Why You Might Have Forgotten About The Other Lockout

With yesterday’s news that the NFL and the referees’ union are close to a deal, there’s a huge sigh of relief from the football-obsessed nation. From podcasts to America’s least-respected tabloid, the referee lockout has been the biggest conversation going because three weeks of missteps culminated in the biggest officiating gaffe in recent memory. The joy spreads far and wide from coast to coast, fan to fan, even from Silicon Valley to Madison Avenue.

It’s pretty remarkable that people have missed Ed Hochuli and Jeff Triplette this much.

It’s almost as remarkable that most of the viewing public isn’t aware that there’s another lockout going on right now as the owners in the National Hockey League have shut the doors on the players.

“Oh, right, the NHL. Yeah, I remember them. Is Wayne Gretzky still playing? He was dope, man. And he did ProStars!”

The coverage of the NHL lockout, at least stateside, has been confined largely to hockey media, with some national mentions here and there. Whereas a year ago, the labor strife from the NFL and NBA stood front and center, the NHL lockout is more or less buried underneath the 12th different article about the ref dispute in your favorite publication.
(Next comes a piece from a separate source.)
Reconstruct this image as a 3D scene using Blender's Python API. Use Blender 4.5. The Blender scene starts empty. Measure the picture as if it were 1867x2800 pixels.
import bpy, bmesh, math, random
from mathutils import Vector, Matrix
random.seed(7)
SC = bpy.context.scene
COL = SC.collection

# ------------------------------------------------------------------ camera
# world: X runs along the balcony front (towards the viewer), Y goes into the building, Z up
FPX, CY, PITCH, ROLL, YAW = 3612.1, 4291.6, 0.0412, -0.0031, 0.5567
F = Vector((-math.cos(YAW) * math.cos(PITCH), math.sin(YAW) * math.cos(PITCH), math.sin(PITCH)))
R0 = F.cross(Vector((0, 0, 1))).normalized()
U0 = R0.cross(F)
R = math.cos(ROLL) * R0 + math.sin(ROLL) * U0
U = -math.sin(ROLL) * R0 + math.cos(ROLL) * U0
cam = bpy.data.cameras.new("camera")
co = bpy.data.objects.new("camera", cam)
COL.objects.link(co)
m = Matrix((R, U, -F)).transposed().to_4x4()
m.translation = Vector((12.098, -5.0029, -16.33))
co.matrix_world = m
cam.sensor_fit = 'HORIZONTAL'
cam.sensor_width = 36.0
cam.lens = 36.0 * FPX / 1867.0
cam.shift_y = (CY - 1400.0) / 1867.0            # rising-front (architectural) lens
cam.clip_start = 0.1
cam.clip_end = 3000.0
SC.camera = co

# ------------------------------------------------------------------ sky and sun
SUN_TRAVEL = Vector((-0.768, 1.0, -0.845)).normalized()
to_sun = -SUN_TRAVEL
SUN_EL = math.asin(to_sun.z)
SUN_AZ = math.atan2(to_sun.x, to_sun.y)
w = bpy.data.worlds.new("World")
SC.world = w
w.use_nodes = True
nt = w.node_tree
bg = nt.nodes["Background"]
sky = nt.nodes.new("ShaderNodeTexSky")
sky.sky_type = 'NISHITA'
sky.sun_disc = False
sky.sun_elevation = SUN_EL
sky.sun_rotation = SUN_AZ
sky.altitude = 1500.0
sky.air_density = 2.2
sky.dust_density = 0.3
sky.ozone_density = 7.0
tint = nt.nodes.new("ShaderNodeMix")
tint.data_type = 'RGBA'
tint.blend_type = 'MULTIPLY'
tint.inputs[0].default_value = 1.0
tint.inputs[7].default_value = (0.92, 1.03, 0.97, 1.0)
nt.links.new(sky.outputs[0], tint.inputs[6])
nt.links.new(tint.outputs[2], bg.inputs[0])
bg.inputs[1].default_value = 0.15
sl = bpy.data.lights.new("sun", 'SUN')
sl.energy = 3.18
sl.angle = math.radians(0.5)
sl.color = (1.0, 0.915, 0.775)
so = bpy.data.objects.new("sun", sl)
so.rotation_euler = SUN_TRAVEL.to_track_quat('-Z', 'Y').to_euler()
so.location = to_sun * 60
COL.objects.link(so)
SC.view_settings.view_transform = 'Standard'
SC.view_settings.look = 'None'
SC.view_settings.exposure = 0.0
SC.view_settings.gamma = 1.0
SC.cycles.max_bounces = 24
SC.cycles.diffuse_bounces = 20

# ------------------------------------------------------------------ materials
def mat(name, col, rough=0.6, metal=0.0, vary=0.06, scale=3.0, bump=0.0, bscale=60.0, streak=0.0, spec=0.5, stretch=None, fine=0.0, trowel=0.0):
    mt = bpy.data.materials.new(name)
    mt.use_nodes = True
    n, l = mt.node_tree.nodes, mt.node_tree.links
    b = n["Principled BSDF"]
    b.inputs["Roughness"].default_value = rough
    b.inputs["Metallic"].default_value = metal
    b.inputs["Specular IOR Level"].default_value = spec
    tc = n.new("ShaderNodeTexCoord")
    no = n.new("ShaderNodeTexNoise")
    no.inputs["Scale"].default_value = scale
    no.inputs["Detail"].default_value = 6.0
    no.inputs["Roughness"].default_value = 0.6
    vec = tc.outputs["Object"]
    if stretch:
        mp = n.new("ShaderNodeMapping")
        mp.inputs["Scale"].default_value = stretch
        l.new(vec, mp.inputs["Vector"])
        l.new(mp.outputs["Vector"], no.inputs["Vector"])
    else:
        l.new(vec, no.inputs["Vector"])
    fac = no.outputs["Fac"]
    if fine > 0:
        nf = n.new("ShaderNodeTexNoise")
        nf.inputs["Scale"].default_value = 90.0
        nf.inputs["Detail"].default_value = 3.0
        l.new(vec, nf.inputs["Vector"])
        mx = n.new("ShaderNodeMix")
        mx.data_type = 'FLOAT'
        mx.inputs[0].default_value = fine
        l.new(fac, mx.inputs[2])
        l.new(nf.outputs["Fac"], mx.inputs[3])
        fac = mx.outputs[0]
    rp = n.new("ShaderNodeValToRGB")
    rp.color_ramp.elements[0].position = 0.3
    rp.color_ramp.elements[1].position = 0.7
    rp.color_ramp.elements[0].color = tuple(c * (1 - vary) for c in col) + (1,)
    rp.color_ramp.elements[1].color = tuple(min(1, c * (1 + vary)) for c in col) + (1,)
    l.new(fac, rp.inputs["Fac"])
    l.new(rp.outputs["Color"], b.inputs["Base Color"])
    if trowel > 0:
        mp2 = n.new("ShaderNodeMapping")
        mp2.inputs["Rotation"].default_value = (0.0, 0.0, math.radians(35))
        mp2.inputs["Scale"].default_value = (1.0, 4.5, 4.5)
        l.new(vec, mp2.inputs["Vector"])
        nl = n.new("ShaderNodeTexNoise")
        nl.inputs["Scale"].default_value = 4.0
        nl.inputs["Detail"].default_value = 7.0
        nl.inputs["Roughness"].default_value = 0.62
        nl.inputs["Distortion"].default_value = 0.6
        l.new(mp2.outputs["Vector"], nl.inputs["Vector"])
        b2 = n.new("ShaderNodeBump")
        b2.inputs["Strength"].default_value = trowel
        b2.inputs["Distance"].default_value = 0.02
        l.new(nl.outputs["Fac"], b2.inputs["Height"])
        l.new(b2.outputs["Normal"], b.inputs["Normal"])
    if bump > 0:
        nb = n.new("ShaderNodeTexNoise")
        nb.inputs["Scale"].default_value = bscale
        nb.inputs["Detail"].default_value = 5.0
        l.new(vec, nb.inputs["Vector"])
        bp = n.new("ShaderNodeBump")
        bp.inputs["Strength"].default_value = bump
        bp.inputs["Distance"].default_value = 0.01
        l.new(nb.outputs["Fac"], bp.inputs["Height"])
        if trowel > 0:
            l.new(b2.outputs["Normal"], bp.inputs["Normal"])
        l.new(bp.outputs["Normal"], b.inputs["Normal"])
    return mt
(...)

The reason for this is because of the league’s poor labor relations record. If you haven’t heard about that, here’s the cliff note: Since becoming commissioner in 1993, Gary Bettman has presided over two lockouts and an entire season wiped out, despite actually growing the league’s coffers more than any other league president or commissioner in the near century-long history of the league. As discussed twice here at TSFJ, he’s the least-revered commissioner of the four major sports, and the franchise owners as a whole are among the most despised as well because of such disputes.
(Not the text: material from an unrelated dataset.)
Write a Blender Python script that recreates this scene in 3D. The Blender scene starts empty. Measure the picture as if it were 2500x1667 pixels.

Certainly, the players’ union, now emboldened with Donald Fehr as its executive director, hasn’t made things easy on themselves, and despite their own concessions during the last CBA negotiations, this is a situation where it’s been difficult for the players to receive the same benefit of the doubt that their NBA or NFL brethren gained last year.

Yet, there are a couple more factors at play that speak to the nearly complete apathy of the NHL’s situation juxtaposed next to the nearly complete euphoria of the impending return of the NFL refs.
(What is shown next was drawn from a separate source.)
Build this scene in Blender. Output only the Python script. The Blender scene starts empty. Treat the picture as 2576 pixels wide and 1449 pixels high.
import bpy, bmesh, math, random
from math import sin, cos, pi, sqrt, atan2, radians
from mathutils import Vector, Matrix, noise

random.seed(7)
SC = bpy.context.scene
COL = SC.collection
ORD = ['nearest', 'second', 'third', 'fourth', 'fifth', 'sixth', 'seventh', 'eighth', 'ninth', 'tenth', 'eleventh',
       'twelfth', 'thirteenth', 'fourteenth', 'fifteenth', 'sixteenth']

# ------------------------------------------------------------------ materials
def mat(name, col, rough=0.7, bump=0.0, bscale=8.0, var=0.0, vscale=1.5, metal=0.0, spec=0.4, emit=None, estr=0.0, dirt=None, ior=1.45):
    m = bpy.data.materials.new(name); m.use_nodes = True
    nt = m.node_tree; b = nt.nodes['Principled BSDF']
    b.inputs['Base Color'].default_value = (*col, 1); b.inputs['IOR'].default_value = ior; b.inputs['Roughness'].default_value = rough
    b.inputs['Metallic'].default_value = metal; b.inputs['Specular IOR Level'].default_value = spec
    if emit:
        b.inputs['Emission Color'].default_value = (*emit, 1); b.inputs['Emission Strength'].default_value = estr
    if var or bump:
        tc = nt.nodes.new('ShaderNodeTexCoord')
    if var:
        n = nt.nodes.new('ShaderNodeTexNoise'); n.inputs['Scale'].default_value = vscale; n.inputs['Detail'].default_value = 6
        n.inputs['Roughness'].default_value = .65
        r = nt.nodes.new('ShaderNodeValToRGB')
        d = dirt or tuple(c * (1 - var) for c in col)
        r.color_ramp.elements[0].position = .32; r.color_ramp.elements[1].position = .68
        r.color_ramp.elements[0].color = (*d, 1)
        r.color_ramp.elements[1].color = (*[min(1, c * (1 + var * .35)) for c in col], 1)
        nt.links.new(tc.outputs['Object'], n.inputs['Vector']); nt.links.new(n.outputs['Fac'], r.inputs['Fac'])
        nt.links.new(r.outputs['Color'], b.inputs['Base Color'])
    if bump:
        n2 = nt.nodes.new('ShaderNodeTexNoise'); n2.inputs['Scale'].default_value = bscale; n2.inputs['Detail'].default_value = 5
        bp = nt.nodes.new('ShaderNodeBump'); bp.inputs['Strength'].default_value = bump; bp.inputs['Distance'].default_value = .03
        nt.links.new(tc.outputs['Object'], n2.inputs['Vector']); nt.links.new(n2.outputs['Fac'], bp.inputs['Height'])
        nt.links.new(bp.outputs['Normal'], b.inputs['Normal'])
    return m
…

Without judgments from someone who only plays the occasional scratch-off, the referee lockout cast a ginormous spotlight on the unchecked acceptance of betting on football. On Tuesday morning, it seemed as if the most widely reported account of the Monday Night Football debacle was not Michael Silver’s chats with both teams the morning after or Peter King’s discussion on the communication breakdown between the officials. It was the reports about how much money was shifted by Las Vegas bookmakers because of the chaotic ending.

Plenty of people believe that said movement is what brought commissioner Roger Goodell to the bargaining table. No matter the deigned boycotts on TV viewership, the anger of former and current players, and the open on-air critiques during broadcasts, you’d be pressed to believe that what happened in Vegas took a direct flight to New York and got negotiations moving again.

Let’s be completely honest here: The closest most people get to any real gambling comes from office pools and fantasy sports. And yes, professional sports have always had an uneasy but hard-to-ignore relationship with gambling.

And yet while it may not be ideal, wouldn’t you agree that the NHL would kill to have this sort of conversation about itself? While the game itself still is paramount, gambling – with or without bookies – is as American as apple pie.

Ah, yes, there’s the other reason why you might have forgotten about the NHL lockout: It’s Canadian! It’s unfair, it’s absurd and it’s ridiculous. It’s also typically xenophobic of us Americans, especially those who don’t live in hockey markets mere drives from the northern border. Viewership and attendance have steadily risen since the 2004-05 lockout, and last season in particular provided some of the NHL’s best in both categories in decades. Yet, when the two sides decided to stop talking and cancel the initial preseason games, most Americans didn’t even bother to shrug.

It’s as if the Los Angeles Kings’ run to the best championship trophy in sports was nothing but an internet meme.

A lockout that wasn’t even a blip on the national radar until August diverted attention away from one that was preordained a year ago. Either that can be attributed to how powerful of a league the NFL has become or how much further the NHL has to go before you notice it’s gone (for now).

3 Replies to “Why You Might Have Forgotten About The Other Lockout”

  1. I have too many opinions on the subject to bring them all up here. I think the NHL has long had an identity crisis. In America we talk about the “Big Four” sports leagues even though hockey is a very distant fourth. The league wants to behave financially like the others, and in some places they can, but they don’t have the overall money stream that allows them to do so. What you get is a league with a great on ice product, a loyal, passionate fan base, but is a run by misguided leadership. Gary Bettman never should have expanded to 30 teams, let alone moved franchises South.
    You’re right to ask when will the uproar come?

    1. Man, my buddy and I have been rewatching games on NHL classic just to get our fix. It’s a shame that, like you said, a game with a great product and passionate fanbase gets run off course by terrible leadership.

      With NBA training camps underway, I really, really miss the NHL right now.